== Dataset extract

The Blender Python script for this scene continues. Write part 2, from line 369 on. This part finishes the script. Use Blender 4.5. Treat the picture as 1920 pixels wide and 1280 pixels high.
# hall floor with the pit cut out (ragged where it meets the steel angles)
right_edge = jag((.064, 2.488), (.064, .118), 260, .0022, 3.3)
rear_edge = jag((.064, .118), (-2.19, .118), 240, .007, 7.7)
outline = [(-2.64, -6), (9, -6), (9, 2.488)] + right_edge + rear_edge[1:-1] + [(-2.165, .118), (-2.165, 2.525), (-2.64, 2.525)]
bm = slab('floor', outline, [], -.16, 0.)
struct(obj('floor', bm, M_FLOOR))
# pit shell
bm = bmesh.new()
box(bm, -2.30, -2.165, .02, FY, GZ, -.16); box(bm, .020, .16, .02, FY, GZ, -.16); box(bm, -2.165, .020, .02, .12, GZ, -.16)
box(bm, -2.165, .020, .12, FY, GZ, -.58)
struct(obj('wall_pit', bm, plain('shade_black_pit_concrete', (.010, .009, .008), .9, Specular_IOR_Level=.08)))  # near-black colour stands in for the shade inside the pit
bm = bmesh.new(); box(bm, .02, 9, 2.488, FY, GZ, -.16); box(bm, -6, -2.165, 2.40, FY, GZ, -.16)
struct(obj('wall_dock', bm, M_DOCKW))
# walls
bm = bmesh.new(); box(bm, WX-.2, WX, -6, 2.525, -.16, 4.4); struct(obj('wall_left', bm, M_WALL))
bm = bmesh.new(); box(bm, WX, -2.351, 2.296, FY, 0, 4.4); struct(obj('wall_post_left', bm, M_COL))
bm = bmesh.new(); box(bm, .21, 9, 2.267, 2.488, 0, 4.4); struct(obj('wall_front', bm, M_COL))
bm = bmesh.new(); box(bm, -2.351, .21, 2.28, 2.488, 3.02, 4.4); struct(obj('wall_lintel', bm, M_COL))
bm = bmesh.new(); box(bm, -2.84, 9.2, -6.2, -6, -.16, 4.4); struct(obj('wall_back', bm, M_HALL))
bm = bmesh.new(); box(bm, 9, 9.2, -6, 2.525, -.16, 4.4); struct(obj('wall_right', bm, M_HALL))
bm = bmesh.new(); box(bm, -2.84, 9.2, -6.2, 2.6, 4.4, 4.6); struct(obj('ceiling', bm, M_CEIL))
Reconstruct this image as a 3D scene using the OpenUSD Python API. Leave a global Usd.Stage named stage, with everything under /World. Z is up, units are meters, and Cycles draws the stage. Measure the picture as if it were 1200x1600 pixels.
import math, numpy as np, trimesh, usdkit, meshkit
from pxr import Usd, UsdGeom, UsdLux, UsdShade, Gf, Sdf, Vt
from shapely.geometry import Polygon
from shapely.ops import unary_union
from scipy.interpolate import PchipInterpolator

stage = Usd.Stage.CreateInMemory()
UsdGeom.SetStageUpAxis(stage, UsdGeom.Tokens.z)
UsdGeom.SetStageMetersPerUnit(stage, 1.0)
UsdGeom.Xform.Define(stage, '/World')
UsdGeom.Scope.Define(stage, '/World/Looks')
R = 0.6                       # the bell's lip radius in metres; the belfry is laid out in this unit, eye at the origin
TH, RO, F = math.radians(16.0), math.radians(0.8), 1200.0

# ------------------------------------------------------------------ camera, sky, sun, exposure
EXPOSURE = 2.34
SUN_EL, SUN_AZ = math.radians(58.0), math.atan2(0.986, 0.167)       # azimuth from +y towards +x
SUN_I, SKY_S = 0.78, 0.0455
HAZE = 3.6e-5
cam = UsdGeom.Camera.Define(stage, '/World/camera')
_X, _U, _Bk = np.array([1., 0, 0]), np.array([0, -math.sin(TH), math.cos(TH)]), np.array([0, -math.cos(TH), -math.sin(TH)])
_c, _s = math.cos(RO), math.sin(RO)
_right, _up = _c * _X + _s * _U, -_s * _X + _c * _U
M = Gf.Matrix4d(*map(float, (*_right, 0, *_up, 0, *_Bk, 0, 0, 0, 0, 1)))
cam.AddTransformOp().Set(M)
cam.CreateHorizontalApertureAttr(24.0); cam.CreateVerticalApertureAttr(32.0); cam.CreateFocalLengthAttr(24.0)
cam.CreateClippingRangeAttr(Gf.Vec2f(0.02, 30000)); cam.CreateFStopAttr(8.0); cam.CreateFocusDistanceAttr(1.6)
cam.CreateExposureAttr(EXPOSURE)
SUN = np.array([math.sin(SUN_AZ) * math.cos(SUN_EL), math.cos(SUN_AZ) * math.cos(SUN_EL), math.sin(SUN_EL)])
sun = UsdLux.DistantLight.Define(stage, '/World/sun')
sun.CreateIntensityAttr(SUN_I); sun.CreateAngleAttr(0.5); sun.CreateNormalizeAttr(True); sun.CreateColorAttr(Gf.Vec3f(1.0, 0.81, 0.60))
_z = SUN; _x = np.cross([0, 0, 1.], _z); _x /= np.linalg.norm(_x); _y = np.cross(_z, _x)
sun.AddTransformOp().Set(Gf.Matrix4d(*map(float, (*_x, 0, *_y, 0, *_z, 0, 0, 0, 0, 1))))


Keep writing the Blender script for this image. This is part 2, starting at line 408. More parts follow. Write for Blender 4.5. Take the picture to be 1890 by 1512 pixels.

====

# [Written problem]
Above are the lines; repeat exactly the ones from the line containing "Reconstruct this image" down to the line containing "TH, RO, F = math.radians(16.0), math.radians(0.8), 1200.0", both inclusive.

# [Task result]
Reconstruct this image as a 3D scene using the OpenUSD Python API. Leave a global Usd.Stage named stage, with everything under /World. Z is up, units are meters, and Cycles draws the stage. Measure the picture as if it were 1200x1600 pixels.
import math, numpy as np, trimesh, usdkit, meshkit
from pxr import Usd, UsdGeom, UsdLux, UsdShade, Gf, Sdf, Vt
from shapely.geometry import Polygon
from shapely.ops import unary_union
from scipy.interpolate import PchipInterpolator

stage = Usd.Stage.CreateInMemory()
UsdGeom.SetStageUpAxis(stage, UsdGeom.Tokens.z)
UsdGeom.SetStageMetersPerUnit(stage, 1.0)
UsdGeom.Xform.Define(stage, '/World')
UsdGeom.Scope.Define(stage, '/World/Looks')
R = 0.6                       # the bell's lip radius in metres; the belfry is laid out in this unit, eye at the origin
TH, RO, F = math.radians(16.0), math.radians(0.8), 1200.0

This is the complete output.